Saying “God is Maternal” with Fear and Trembling

There is an impulse in contemporary Christianity to broaden our view of God by incorporating (or drawing out) more maternal images and motifs into our imaginary of who God is and what He’s like.

This impulse I find wholly commendable.  After all, while on balance the Scripture certainly tends to portray God in more masculine categories, there is also a substantial bit of biblical text that either implicitly or explicitly paints a picture of God from a feminine color palate.  This diversity of images should be celebrated, embraced, preached, and sung.  We always need a more well-rounded picture of God.
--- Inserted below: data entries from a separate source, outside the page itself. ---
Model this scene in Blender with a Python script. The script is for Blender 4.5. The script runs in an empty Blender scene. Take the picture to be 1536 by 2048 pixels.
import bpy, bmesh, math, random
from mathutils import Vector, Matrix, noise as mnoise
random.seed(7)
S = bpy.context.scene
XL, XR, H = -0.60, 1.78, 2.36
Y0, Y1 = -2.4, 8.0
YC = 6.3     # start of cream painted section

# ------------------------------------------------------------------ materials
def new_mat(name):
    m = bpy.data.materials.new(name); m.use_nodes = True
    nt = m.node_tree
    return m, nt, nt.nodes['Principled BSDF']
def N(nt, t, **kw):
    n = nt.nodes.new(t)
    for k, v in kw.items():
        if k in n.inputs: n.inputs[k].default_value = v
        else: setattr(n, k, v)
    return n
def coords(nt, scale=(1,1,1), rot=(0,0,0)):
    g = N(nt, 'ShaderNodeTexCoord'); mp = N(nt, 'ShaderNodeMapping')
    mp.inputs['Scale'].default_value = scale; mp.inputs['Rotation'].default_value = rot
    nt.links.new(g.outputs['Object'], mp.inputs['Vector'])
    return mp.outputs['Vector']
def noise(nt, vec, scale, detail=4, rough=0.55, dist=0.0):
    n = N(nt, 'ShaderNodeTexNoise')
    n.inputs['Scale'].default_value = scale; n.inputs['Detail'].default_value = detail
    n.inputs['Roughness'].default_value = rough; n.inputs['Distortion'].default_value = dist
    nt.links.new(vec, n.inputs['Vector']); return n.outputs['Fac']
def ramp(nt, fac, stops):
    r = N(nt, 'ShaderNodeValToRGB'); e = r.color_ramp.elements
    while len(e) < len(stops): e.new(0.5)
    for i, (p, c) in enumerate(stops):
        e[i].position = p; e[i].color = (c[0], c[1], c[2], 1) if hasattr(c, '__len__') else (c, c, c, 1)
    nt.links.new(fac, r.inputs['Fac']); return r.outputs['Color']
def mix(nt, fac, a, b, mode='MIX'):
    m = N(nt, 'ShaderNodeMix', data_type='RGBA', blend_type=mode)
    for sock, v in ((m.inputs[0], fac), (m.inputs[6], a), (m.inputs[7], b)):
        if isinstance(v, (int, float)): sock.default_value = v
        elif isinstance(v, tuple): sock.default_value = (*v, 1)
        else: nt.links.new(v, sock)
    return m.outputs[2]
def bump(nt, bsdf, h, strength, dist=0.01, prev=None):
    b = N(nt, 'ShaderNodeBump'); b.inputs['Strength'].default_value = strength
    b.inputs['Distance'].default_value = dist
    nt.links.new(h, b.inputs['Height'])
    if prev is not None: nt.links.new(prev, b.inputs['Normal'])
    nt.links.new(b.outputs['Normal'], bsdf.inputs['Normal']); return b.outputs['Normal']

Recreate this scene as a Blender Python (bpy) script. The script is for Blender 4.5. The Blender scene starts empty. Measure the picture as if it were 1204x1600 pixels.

What I find at least mildly ironic, however, is that in our passion to incorporate more maternal images into our picture of God (it is often the very theologically “sophisticated” and “progressive” among us who are calling most loudly for this), we unwittingly do a grave injustice BOTH to God and to mothers.  “God has feminine characteristics” we boldly declare.  “He is not just brute strength; he is also tender and nurturing…”

True enough.  Except that now we’ve just reinforced the gender stereotypes that we spend so much energy trying to overcome, patronizing mother-love in the process.

For as often as mother-love is tender and soft and nurturing, it can also be profoundly severe and demanding.  It is moms, after all, who are kicking their babies out of the nests and forcing them to fly when they’ve come of age.  It is moms, after all, who are doing the unthinkably cruel to their little ones by weaning them off the breast.  There is something “hard as nails” about mother-love.  No one who has aroused the fury and stared into the wild eyes of “mama bear” can gainsay this.  And ironically, it is often the fathers who find themselves in the curious position of trying to placate the wrath of mama bear, bringing the encompassing tenderness and compassion back into the room after the fury has subsided.

Mother-love is fierce.

So let us not patronize mothers, mother-love, or the God from whom both come with sentimental mush.  And when we say that God is “maternal” at least as much as he is “paternal”, let us say so with fear and trembling.